* Stated exercise: Return the full listing exactly as it is written.

* Data lines:
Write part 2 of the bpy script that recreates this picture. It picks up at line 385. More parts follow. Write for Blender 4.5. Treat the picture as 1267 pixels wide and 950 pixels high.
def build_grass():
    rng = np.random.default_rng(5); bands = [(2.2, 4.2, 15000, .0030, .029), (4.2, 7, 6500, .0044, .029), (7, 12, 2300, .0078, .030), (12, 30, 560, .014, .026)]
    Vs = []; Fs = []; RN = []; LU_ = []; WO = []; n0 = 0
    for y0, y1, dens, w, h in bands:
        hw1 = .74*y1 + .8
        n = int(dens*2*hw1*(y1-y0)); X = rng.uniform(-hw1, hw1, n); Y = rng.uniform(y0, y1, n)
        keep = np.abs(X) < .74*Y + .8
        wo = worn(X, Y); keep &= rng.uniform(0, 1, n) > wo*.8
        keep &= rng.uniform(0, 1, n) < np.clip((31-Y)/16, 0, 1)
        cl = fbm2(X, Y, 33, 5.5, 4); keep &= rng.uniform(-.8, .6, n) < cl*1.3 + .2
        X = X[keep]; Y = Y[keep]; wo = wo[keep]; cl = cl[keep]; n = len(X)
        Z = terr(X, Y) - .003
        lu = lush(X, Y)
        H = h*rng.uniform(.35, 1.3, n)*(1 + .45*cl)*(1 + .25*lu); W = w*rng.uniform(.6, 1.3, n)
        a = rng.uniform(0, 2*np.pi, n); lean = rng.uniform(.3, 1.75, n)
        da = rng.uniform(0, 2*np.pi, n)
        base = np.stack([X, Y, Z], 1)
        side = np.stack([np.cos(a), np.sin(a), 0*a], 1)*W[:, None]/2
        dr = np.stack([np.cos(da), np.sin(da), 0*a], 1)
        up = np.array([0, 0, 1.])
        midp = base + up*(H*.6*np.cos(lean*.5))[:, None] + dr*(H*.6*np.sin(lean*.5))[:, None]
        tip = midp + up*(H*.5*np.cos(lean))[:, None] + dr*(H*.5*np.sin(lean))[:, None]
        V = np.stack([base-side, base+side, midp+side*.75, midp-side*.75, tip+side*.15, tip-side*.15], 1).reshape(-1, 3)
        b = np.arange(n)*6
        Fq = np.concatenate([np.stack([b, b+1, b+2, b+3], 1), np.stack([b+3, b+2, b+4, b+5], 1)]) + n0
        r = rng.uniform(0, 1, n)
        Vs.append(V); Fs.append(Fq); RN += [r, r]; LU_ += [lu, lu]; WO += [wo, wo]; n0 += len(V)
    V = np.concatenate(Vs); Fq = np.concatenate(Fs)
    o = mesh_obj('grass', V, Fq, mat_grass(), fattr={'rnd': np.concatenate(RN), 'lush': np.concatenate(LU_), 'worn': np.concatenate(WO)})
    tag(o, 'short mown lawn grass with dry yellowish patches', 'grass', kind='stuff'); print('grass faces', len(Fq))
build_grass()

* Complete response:
Write part 2 of the bpy script that recreates this picture. It picks up at line 385. More parts follow. Write for Blender 4.5. Treat the picture as 1267 pixels wide and 950 pixels high.
def build_grass():
    rng = np.random.default_rng(5); bands = [(2.2, 4.2, 15000, .0030, .029), (4.2, 7, 6500, .0044, .029), (7, 12, 2300, .0078, .030), (12, 30, 560, .014, .026)]
    Vs = []; Fs = []; RN = []; LU_ = []; WO = []; n0 = 0
    for y0, y1, dens, w, h in bands:
        hw1 = .74*y1 + .8
        n = int(dens*2*hw1*(y1-y0)); X = rng.uniform(-hw1, hw1, n); Y = rng.uniform(y0, y1, n)
        keep = np.abs(X) < .74*Y + .8
        wo = worn(X, Y); keep &= rng.uniform(0, 1, n) > wo*.8
        keep &= rng.uniform(0, 1, n) < np.clip((31-Y)/16, 0, 1)
        cl = fbm2(X, Y, 33, 5.5, 4); keep &= rng.uniform(-.8, .6, n) < cl*1.3 + .2
        X = X[keep]; Y = Y[keep]; wo = wo[keep]; cl = cl[keep]; n = len(X)
        Z = terr(X, Y) - .003
        lu = lush(X, Y)
        H = h*rng.uniform(.35, 1.3, n)*(1 + .45*cl)*(1 + .25*lu); W = w*rng.uniform(.6, 1.3, n)
        a = rng.uniform(0, 2*np.pi, n); lean = rng.uniform(.3, 1.75, n)
        da = rng.uniform(0, 2*np.pi, n)
        base = np.stack([X, Y, Z], 1)
        side = np.stack([np.cos(a), np.sin(a), 0*a], 1)*W[:, None]/2
        dr = np.stack([np.cos(da), np.sin(da), 0*a], 1)
        up = np.array([0, 0, 1.])
        midp = base + up*(H*.6*np.cos(lean*.5))[:, None] + dr*(H*.6*np.sin(lean*.5))[:, None]
        tip = midp + up*(H*.5*np.cos(lean))[:, None] + dr*(H*.5*np.sin(lean))[:, None]
        V = np.stack([base-side, base+side, midp+side*.75, midp-side*.75, tip+side*.15, tip-side*.15], 1).reshape(-1, 3)
        b = np.arange(n)*6
        Fq = np.concatenate([np.stack([b, b+1, b+2, b+3], 1), np.stack([b+3, b+2, b+4, b+5], 1)]) + n0
        r = rng.uniform(0, 1, n)
        Vs.append(V); Fs.append(Fq); RN += [r, r]; LU_ += [lu, lu]; WO += [wo, wo]; n0 += len(V)
    V = np.concatenate(Vs); Fq = np.concatenate(Fs)
    o = mesh_obj('grass', V, Fq, mat_grass(), fattr={'rnd': np.concatenate(RN), 'lush': np.concatenate(LU_), 'worn': np.concatenate(WO)})
    tag(o, 'short mown lawn grass with dry yellowish patches', 'grass', kind='stuff'); print('grass faces', len(Fq))
build_grass()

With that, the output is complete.